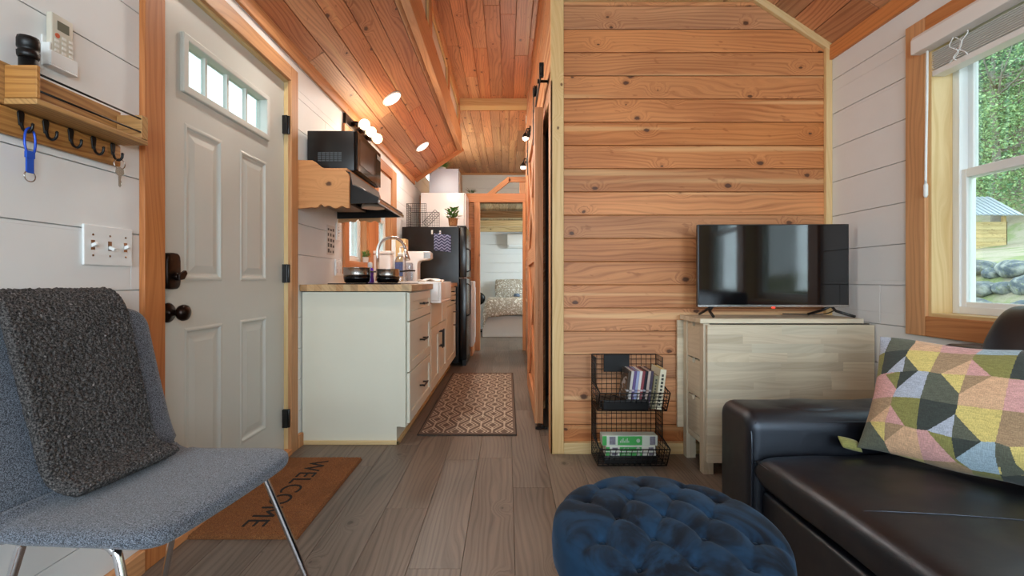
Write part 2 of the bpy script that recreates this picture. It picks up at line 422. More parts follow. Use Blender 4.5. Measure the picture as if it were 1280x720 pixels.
# horizontal fir boards behind the television
mb = MB(); planks(mb, (CX+0.02, YK, 0.024), (1, 0, 0), (0, 0, 1), (0, -1, 0), XR-CX-0.02, 2.60, 0.129, 0.004, joint=None)
mb.box(CX+0.06, XR, YK+0.04, YK+0.07, 0, 3.2)
struct(mb.build('wall_back', M['wall'], loc=(1, YK, 0), bev=0.003, seg=2), 'knotty horizontal wood board wall behind the television', 'wall')
# corridor right wall (boards) with the sliding-door opening
mb = MB(); planks(mb, (CX, YK, 0.0), (0, 1, 0), (0, 0, 1), (-1, 0, 0), YP-YK, 3.2, 0.135, 0.003, holes=[(0.10, 0.86, 0, 2.03)], joint=2.5)
planks(mb, (CX+0.06, YB, 2.54), (0, 1, 0), (0, 0, 1), (-1, 0, 0), YK-YB, 0.66, 0.135, 0.003, joint=2.5)
struct(mb.build('wall_corridor', M['wall'], loc=(CX, 4, 0), bev=0.0015, seg=1), 'wood board wall along the right of the corridor', 'wall')
# closet room behind the sliding door
mb = MB(); planks(mb, (1.0, YK+0.08, 0), (0, 1, 0), (0, 0, 1), (-1, 0, 0), 1.2, 2.4, 0.1, joint=None)
mb.box(0.30, 1.03, 3.78, 3.81, 0, 2.4).box(0.30, 1.03, YK+0.08, 3.81, 2.4, 2.43).box(0.45, 0.99, YK+0.12, YK+0.3, 0.0, 2.1)
struct(mb.build('wall_closet', M['darkwood'], loc=(0.8, 3.2, 0)), 'dark boarded closet behind the sliding door', 'wall')
# partition with the bedroom doorway
mb = MB(); planks(mb, (XL, YP, 0), (1, 0, 0), (0, 0, 1), (0, -1, 0), XR-XL, 2.12, 0.14, 0.003, th=0.02, backing=0.06, holes=[(0.827, 1.413, 0, 2.02)])
struct(mb.build('wall_bedroom', M['trim'], loc=(0, YP, 0), bev=0.0015, seg=1), 'wood partition around the bedroom doorway', 'wall')
mb = MB(); planks(mb, (XL, YE, 0), (1, 0, 0), (0, 0, 1), (0, -1, 0), XR-XL, 3.15, 0.186, 0.004)
struct(mb.build('wall_far', M['paint'], loc=(0, YE, 0), bev=0.0015, seg=1), 'white shiplap wall at the far end behind the bed', 'wall')

th = math.atan2(0.40, 0.60); SL = (math.cos(th), 0, math.sin(th)); NL = (math.sin(th), 0, -math.cos(th))
mb = MB()
planks(mb, (XL, YB, 2.25), (0, 1, 0), SL, NL, 5.86-YB, 0.735, 0.128, 0.004, joint=2.3)                          # left slope
SR = (-math.cos(th), 0, math.sin(th)); NR = (-math.sin(th), 0, -math.cos(th))
planks(mb, (XR, YB, 2.25), (0, 1, 0), SR, NR, YK+0.02-YB, 0.52, 0.128, 0.004, joint=1.3)                          # right slope
planks(mb, (CX+0.06, YB, 2.54), (0, 1, 0), (1, 0, 0), (0, 0, -1), YK+0.02-YB, 1.09, 0.135, 0.004, joint=2.3)
planks(mb, (-0.60, YB, 3.20), (0, 1, 0), (1, 0, 0), (0, 0, -1), 5.78-YB, 0.93, 0.135, 0.004, joint=2.0)           # raised middle
planks(mb, (XL-0.02, 5.78, 3.10), (0, 1, 0), (1, 0, 0), (0, 0, -1), YE-5.78, XR-XL+0.04, 0.125, 0.004, joint=1.6)  # beyond the beam
struct(mb.build('ceiling', M['ceil'], loc=(0, 0, 2.2), bev=0.002, seg=1), 'knotty wood board ceiling, sloped and raised', 'ceiling')
# gable infill behind the end of the slope, and the raised dormer's left side
mb = MB(); mb.prism([(XL-0.03, 2.27), (-0.60, 2.67), (-0.60, 3.25), (XL-0.03, 3.25)], (0, 5.80, 0), (1, 0, 0), (0, 0, 1), (0, 1, 0), 0.04)
mb.box(XR-1.55, XR, 5.9, 5.94, 3.0, 3.2)
struct(mb.build('wall_gable', M['paint'], loc=(-1, 5.8, 2.3)), 'white gable piece above the end of the sloped ceiling', 'wall')

# dormer window strip
mb = MB(); segs = [(YB, 0.6), (0.66, 2.3), (2.36, 3.5), (3.56, 4.6), (4.66, 5.62)]
mb.box(-0.63, -0.575, YB, 5.78, 2.60, 2.83, rnd=0.5)
mb.box(-0.625, -0.58, YB, 5.78, 3.12, 3.20, rnd=0.6)
for y in (0.6, 2.3, 3.5, 4.6, 5.62): mb.box(-0.625, -0.585, y, y+0.07, 2.83, 3.12, rnd=0.7)
mb.box(-0.63, -0.60, YB, 5.86, 2.83, 2.845)
wd = struct(mb.build('window_1', M['trim'], loc=(-0.6, 2, 2.6), bev=0.004), 'long strip of small windows under the raised ceiling', 'window')
f = MB()
for a, b in ((0.67, 2.3), (2.37, 3.5), (3.57, 4.6), (4.69, 5.62)):
    f.box(-0.615, -0.60, a, a+0.03, 2.845, 3.12).box(-0.615, -0.60, b-0.03, b, 2.845, 3.12).box(-0.615, -0.60, a, b, 2.845, 2.87).box(-0.615, -0.60, a, b, 3.09, 3.12)
f.build('sash', M['pine'], wd, bev=0.002)
g = MB(); g.box(-0.628, -0.62, YB, 5.7, 2.84, 3.12); g.build('blind', plain('window_shade_cream', 'e0d6c4', 0.7), wd)

# trims
def trim(n, mbx, m, label, bev=0.003): return struct(mbx.build('trim_%d' % n, m, bev=bev), label, 'trim')
mb = MB(); mb.box(XL, XL+0.018, YB, 5.86, 2.185, 2.262); trim(1, mb, M['trim'], 'long wood trim along the top of the left wall')
mb = MB(); mb.obox((XL+0.0, 5.845, 2.27), SL, (0, 1, 0), NL, 0.735, 0.022, 0.065); trim(2, mb, M['trim'], 'wood trim across the far end of the left ceiling slope')
mb = MB(); mb.box(-0.60, CX, 5.62, 5.78, 3.11, 3.20); trim(3, mb, M['pine'], 'pale cross beam at the far end of the raised ceiling')
mb = MB(); mb.box(CX-0.012, CX+0.06, YK-0.032, YK-0.014, 0, 3.2); trim(4, mb, M['pine'], 'pale vertical corner board left of the wood board wall')
mb = MB(); mb.box(CX-0.012, CX, YK-0.032, YK+0.09, 0, 2.05); trim(5, mb, M['trim'], 'reddish jamb board at the sliding door opening')
mb = MB(); mb.box(XR-0.035, XR, YK-0.022, YK, 0, 2.24); trim(6, mb, M['pine'], 'pale vertical trim in the right corner of the board wall')
mb = MB(); mb.box(CX+0.06, 1.37, YK-0.024, YK, 2.495, 2.54); trim(7, mb, M['pine'], 'pale horizontal trim along the top of the board wall')
mb = MB(); mb.obox((XR-0.01, YK-0.024, 2.215), SR, (0, 1, 0), NR, 0.51, 0.024, -0.04); trim(8, mb, M['pine'], 'pale sloping trim at the top right of the board wall')
mb = MB(); mb.box(XR-0.018, XR, YB, YK-0.022, 2.165, 2.245); trim(9, mb, M['trim'], 'wood trim along the top of the right wall')
mb = MB(); mb.box(-0.56, CX, YP-0.045, YP-0.02, 2.02, 2.14); trim(10, mb, M['trim'], 'wide wood header over the bedroom doorway')
mb = MB(); mb.box(-0.45, -0.373, YP-0.045, YP-0.02, 0, 2.02); trim(11, mb, M['trim'], 'left wood casing of the bedroom doorway')
mb = MB(); mb.box(0.213, CX, YP-0.045, YP-0.02, 0, 2.02); trim(12, mb, M['trim'], 'right wood casing of the bedroom doorway')
mb = MB(); mb.box(CX-0.006, CX, 4.45, 6.2, 3.08, 3.2); trim(13, mb, M['trim'], 'wood trim along the top of the corridor wall')
mb = MB(); mb.box(XL, XL+0.02, YE-0.03, YE, 0, 3.1).box(XL, XR, YE-0.02, YE, 3.06, 3.1); trim(14, mb, M['trim'], 'thin wood trim at the top of the far wall')
mb = MB(); mb.box(CX+0.06, XR, YK-0.034, YK-0.001, 0.0, 0.062); struct(mb.build('baseboard_back', M['pine'], bev=0.003), 'pale baseboard under the wood board wall', 'baseboard')
mb = MB(); mb.box(XL+0.001, XL+0.024, YB, 1.483, 0.001, 0.075).box(XL-0.015, XL+0.026, 1.577, 2.493, 0.001, 0.032).box(XL+0.001, XL+0.024, 2.577, 2.636, 0.001, 0.075)
struct(mb.build('baseboard_left', M['trim'], bev=0.003), 'wood baseboard along the left wall and under the entry door', 'baseboard')

# loft floor over the bedroom, joists
mb = MB(); planks(mb, (XL, YP+0.0, 2.02), (0, 1, 0), (1, 0, 0), (0, 0, -1), YE-YP, XR-XL, 0.11, 0.004, backing=0.08)
lf = struct(mb.build('ceiling_bedroom', M['joist'], loc=(0, 7, 2), bev=0.002, seg=1), 'board ceiling of the bedroom with joists', 'ceiling')
for y in (6.88, 7.95, 8.8):
    mb = MB(); mb.box(XL, XR, y, y+0.09, 1.90, 2.006); mb.build('joist', M['joist'], lf, bev=0.003)
# loft rail
t = thing('loft_rail', 'short angled wood rail at the loft edge over the bedroom doorway', 'rail', (0, YP+0.04, 2.14))
mb = MB(); mb.obox((-0.30, YP+0.02, 2.135), Vector((0.30, 0, 0.24)).normalized(), (0, 1, 0), Vector((0.24, 0, -0.30)).normalized(), 0.40, 0.04, 0.07); mb.build('brace', M['trim'], t, bev=0.003)
mb = MB(); mb.box(0.02, 0.26, YP+0.02, YP+0.06, 2.31, 2.38); mb.build('top_rail', M['trim'], t, bev=0.003)
mb = MB(); mb.box(0.17, 0.26, YP+0.06, YP+0.15, 2.135, 2.38); mb.build('post', M['trim'], t, bev=0.003)

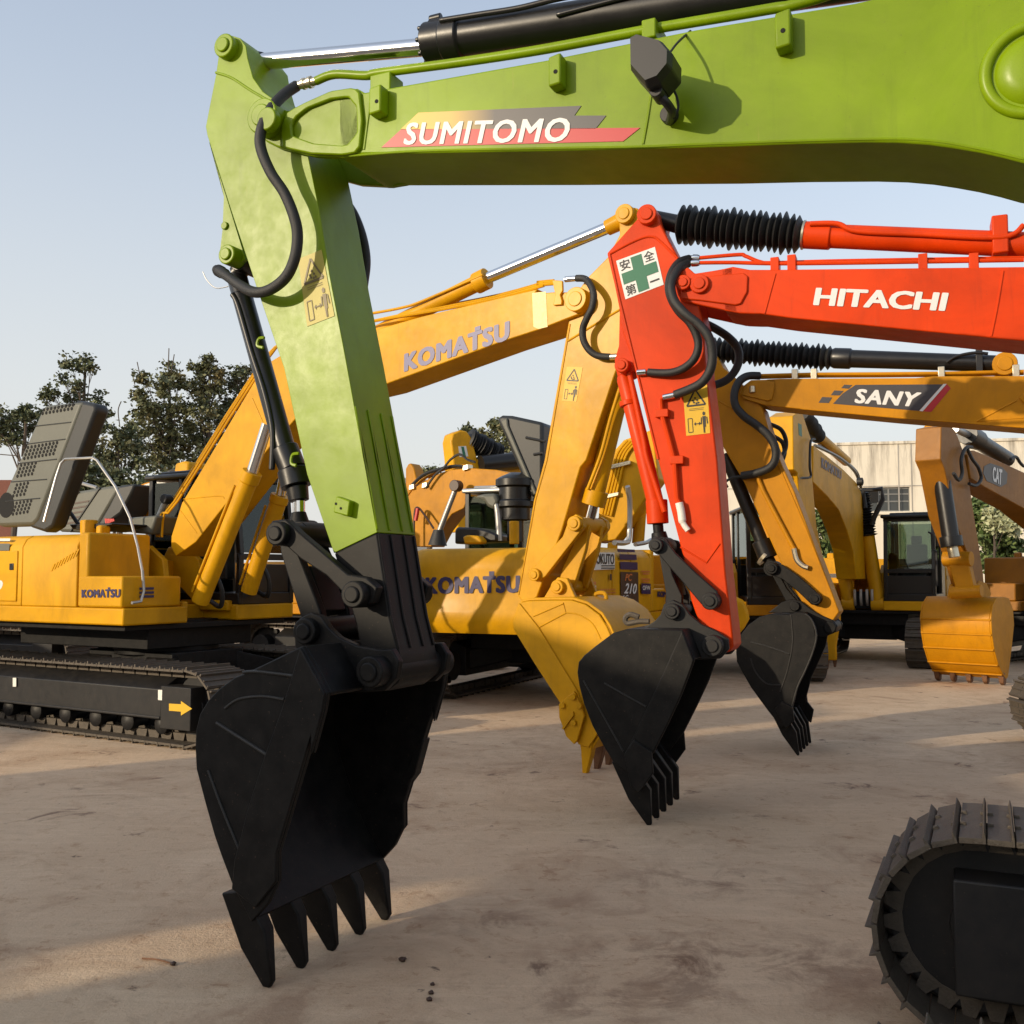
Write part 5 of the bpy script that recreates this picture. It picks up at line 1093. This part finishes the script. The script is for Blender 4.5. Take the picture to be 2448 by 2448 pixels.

• **PROBLEM DESCRIPTION**
Pick out each line containing the string "pixels" and copy it.

• **TASK RESPONSE**
Write part 2 of the bpy script that recreates this picture. It picks up at line 422. More parts follow. Use Blender 4.5. Measure the picture as if it were 1280x720 pixels.
Write part 5 of the bpy script that recreates this picture. It picks up at line 1093. This part finishes the script. The script is for Blender 4.5. Take the picture to be 2448 by 2448 pixels.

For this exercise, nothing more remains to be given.